A big day looms for NAB's Thorburn
A big day looms for NAB's Thorburn
Today is a big day in the life of Andrew Thorburn and the bank he runs, National Australia Bank.
It’s the day he releases his first results in a quite eventful year of running NAB. It also looks likely to be the day he announces the detail of the two big initiatives he has been pursuing since he succeeded Cameron Clyne as chief executive last August.
The most significant ought to be the detail of the demerger of NAB’s UK banking operations, under the Clydesdale banner, that NAB has been working on almost since his first day at the helm.
NAB has indicated previously that it wants to effect the demerger to its shareholders, and an associated initial public offering to UK investors, before the end of the year.
Its results announcement would appear to provide the platform to press the button on a transaction that would end a near 30-year attempt by NAB to create a viable UK business -- and years of considering how it might exit that market.
While it will have to leave about $3.25 billion of 'contingent' capital in the UK business to satisfy UK regulators, the distancing of the troubled UK operation will leave NAB a cleaner and far more focused group – one with a focus on its core Australasian businesses.
If quitting the UK exposure was Thorburn’s priority for his first year, resolving the challenges within NAB’s under-performing wealth management unit was not far behind.
While Andrew Hagger has done a good job of improving the overall division’s performance, NAB’s insurance operations has been a particular trouble spot and a material drag on the entire group’s returns on capital.
Earlier this year NAB entered a reinsurance arrangement under which it effectively sold of about 21 per cent of its in-force retail insurance book which released about $500m of capital.

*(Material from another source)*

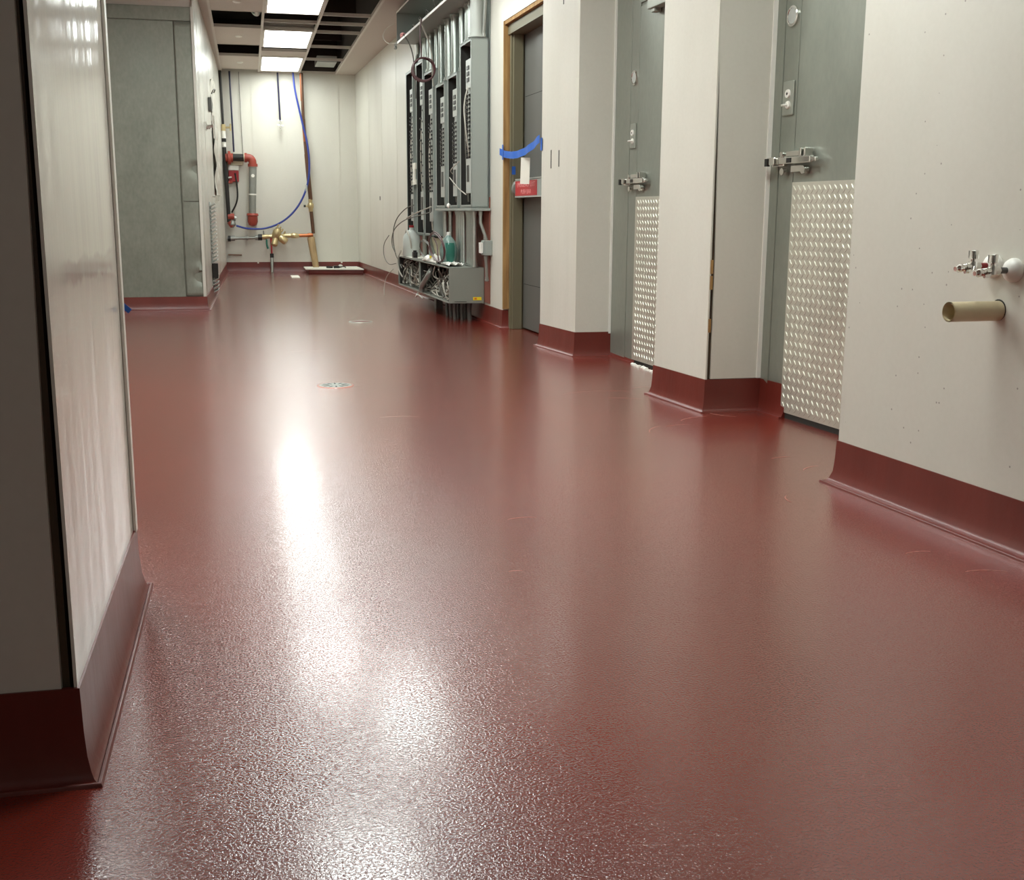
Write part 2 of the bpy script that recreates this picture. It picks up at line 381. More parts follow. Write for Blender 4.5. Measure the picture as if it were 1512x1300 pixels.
for x0, x1, yy in ((-.29, .235, (17.19, 15.78, 14.72, 13.4, 12.33, 11.12)+near), (.235, .815, (17.26, 15.71, 15.20, 14.83, 13.44, 12.94, 12.36, 11.10)+near), (.815, 1.335, (17.45, 15.96, 14.75, 13.57, 12.96, 12.38, 11.3)+near)):
    for y in yy: MB().box(x0, x1, y-.010, y+.010, H-.005, H+.028).build('grid_bar', 'grid', cl)
for y in (16.45, 14.06, 11.8):
    MB().lathe((-.02, y, H-.012), (-.02, y, H), [(0, .03), (.006, .04), (.012, .042)], 20).build('sprinkler_cap', 'white', cl)
struct(MB().box(-2.7, 3.2, -4.1, 17.6, 3.55, 3.65), 'ceiling_void', 'void')
vv = MB(); vv.box(-.42, 1.75, 17.40, 17.49, H+.03, 3.55); vv.box(1.36, 1.40, 9, 17.4, H+.03, 3.55); vv.box(-.46, -.42, 10.8, 17.4, H+.03, 3.55)
for y in (16.6, 14.4, 12.2): vv.box(-.42, 1.36, y, y+.09, 3.2, 3.4)
struct(vv, 'trim_void', 'void')
where = ['farthest ceiling light, closest to the end wall', 'middle one of the ceiling lights in view', 'ceiling light cut by the top edge, nearest of those in view',
         'ceiling light above the corridor opposite the grey door', 'ceiling light above the open corridor, left tile column', 'ceiling light over the near right wall valves, right tile column', 'fill lamp added over the hidden left bay, farther one', 'fill lamp added over hidden left bay, just behind the near pier', 'dim fill lamp added behind the camera', 'ceiling light just before those in view, beside the nearest panelboard']
def light(i, x0, x1, y0, y1):
    t = empty('ceiling_light', ((x0+x1)/2, (y0+y1)/2, H), 'bright white rectangular troffer, '+where[i], 'ceiling light', 'recessed ceiling lights')
    f = MB(); e = .022
    for a in ((x0+.013, x1-.013, y0+.012, y0+.012+e), (x0+.013, x1-.013, y1-.012-e, y1-.012), (x0+.013, x0+.013+e, y0+.034, y1-.034), (x1-.013-e, x1-.013, y0+.034, y1-.034)): f.box(*a, H-.012, H+.03)
    f.box(x0+.014, x1-.014, y0+.014, y1-.014, H+.03, H+.07)
    f.build('frame', 'grid', t)
    MB().box(x0+.036, x1-.036, y0+.035, y1-.035, H-.004, H+.004).build('diffuser', 'lit%.2f' % POWER[i], t)
for i, L in enumerate(LIGHTS): light(i, *L)
sg = MB().box(1.02, 1.29, 16.6, 17.2, H+.06, H+.14); sg.build('light_fixture', 'panel_pale', label='pale unlit fixture lying above the open ceiling grid', cat='light fixture')
ft = empty('flexible_duct', (.18, 12.6, H), 'crumpled foil duct end hanging through the open ceiling tile', 'duct')
MB().tube([(.08, 12.75, H+.22), (.12, 12.7, H+.09), (.17, 12.66, H+.02), (.19, 12.62, H+.05), (.19, 12.8, H+.2)], .028, 10, 2).build('duct', 'steel', ft, True)
MB().tube([(.17, 12.55, H-.005), (.175, 12.52, H+.05), (.19, 12.6, H+.12)], .02, 8, 2).build('torn_end', 'white', ft, True)
# ------------------------------------------------------------------ walk-in cooler on the left
wc = empty('walk_in_cooler', (-1.4, 14, 0), 'grey embossed metal walk-in cooler box left of the corridor, corner dented', 'walk-in cooler')
XF, YF = -.40, 10.69
MB().prism([(-2.58, YF+.01), (XF-.012, YF+.01), (-.345, 17.4), (-2.58, 17.4)], 0.0, 2.60).build('body', 'cooler', wc)
MB().box(-2.58, -.566, YF, YF+.009, .12, 2.478).build('front_panel', 'cooler', wc, bevel=.003)
# dented corner panel: a grid pushed in and out along its free edge
dp = MB(); nx, nz = 10, 60; P = []
for j in range(nz+1):
    z = .12+(2.478-.12)*j/nz
    for i in range(nx+1):
        x = -.561+(XF+.561)*i/nx; e = (i/nx)**2; d = 0
        for zc, a, wd in ((1.25, .022, .05), (1.30, -.012, .03), (.305, .035, .05), (.36, -.015, .03), (.97, .01, .02), (.45, .012, .06), (.80, .006, .09), (1.6, .004, .1)):
            d += 1.7*a*math.exp(-((z-zc)/wd)**2)
        P.append((x+(-abs(d)*.5*e), YF-.003+d*e*.9, z))
q = nx+1
dp.add(P, [(j*q+i, j*q+i+1, (j+1)*q+i+1, (j+1)*q+i) for j in range(nz) for i in range(nx)])
o = dp.build('corner_panel', 'cooler', wc, True); sm = o.modifiers.new('solid', 'SOLIDIFY'); sm.thickness = .004
MB().box(-.547, XF-.004, YF-.0085, YF-.003, .963, .966).build('crease', 'dark', wc)
MB().box(-2.58, XF+.002, YF-.004, YF+.009, 2.484, 2.60).build('top_rail', 'cooler', wc, bevel=.003)
MB().box(-2.58, XF, 10.72, 17.4, 2.602, H-.004).build('top_filler', 'tile', wc)
side = frame((XF, YF), (-.33, 17.45)); side = Matrix(((side[0][0], -side[0][1]*-1 if False else side[1][0], 0, XF), (side[1][0], -side[0][0], 0, YF), (0, 0, 1, 0), (0, 0, 0, 1)))
# side frame: s away from camera, n to the right (into the corridor)
MB(side).box(0, 6.75, .001, .008, .122, H-.004).build('side_sheet', 'frp_film', wc)
for s_ in (.45, .62, 1.35, 2.9, 4.4): MB(side).box(s_, s_+.02, .008, .0095, .122, H-.01).build('seam_batten', 'frp_film', wc)
MB(side).box(-.015, .02, -.012, .012, .122, 2.602).build('corner_trim', 'frp_film', wc)
gb = MB(side).box(2.42, 2.62, .01, .045, 1.94, 2.08).build('control_box', 'greydoor', wc, bevel=.004)
MB(side).tube([(2.7, .04, 2.14), (2.72, .06, 2.19), (2.8, .08, 2.2), (2.86, .06, 2.17)], .007, 8, 2).build('cord_hook', 'wiregrey', wc, True)
hd = MB(side); hd.box(1.25, 1.42, .008, .03, 1.66, 1.74); hd.cyl((1.3, .02, 1.70), (1.3, .10, 1.70), .014, n=10); hd.box(1.28, 1.34, .09, .105, 1.58, 1.80); hd.cyl((1.4, .02, 1.70), (1.4, .06, 1.70), .022, n=12)
hd.build('door_handle', 'chrome', wc, bevel=.002)
hd = MB(side); hd.cyl((2.3, .01, 1.035), (2.3, .06, 1.035), .012, n=8); hd.box(2.27, 2.33, .05, .085, .99, 1.045); hd.build('lower_latch', 'chrome', wc, bevel=.002)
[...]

There is significant speculation, created by the trading halt in NAB’s shares today, that it is about to unveil a much larger and more structural deal.
Earlier this month NAB announced that it had entered a memorandum of understanding with Japan’s Nippon Life Insurance Company which could lead to a long-term life insurance product manufacturing partnership. There were reports today that Nippon is about to buy 80 per cent of NAB’s life insurance business for as much as $2.5bn.
Despite significant recent improvement, the insurance unit within NAB has a terrible return on equity: less than 7 per cent, or less than half that of the overall group. NAB has made it clear that it would be a very long and uncertain journey towards the point where it might make acceptable returns.
Therefore any sale of all or most of the unit at almost any reasonable price would be welcomed by the market, would further simplify NAB’s portfolio and would lift NAB’s return on equity. Put together with the Clydesdale demerger, and NAB would be transformed – beneath the dead weight of the UK and insurance businesses is a high-returning Australasian bank.
If Nippon does buy a major slice of NAB’s life insurance operations, it would be consistent with the massive wave of acquisitions Japanese companies -- and insurance companies in particular -- have made this year.
The motivation of the buying spree by the Japanese companies is straightforward. Japan faces an ageing and shrinking population -- it has already started falling at a rate that will accelerate -- against the backdrop of an economy that has stagnated for nearly three decades. The companies are urgently trying to buy growth platforms outside their waning home markets.
For obvious reasons, insurers have been among the most active acquirers -- they’ve outlaid close to $US25bn this year alone -- in a global spree that has seen them expand into the US and Europe.
Nippon has long had operations outside Japan, and has a stated strategy of expanding its international presence and diversifying its exposures, so a big acquisition in Australia would fit within its capabilities and ambitions.
A deal with Nippon would, assuming he can get the Clydesdale demerger away before the end of the year, also represent a terrific punctuation point for Thorburn, who came into the role promising action. He may well have resolved all NAB’s major trouble spots by the time he’s had 18 months in the role.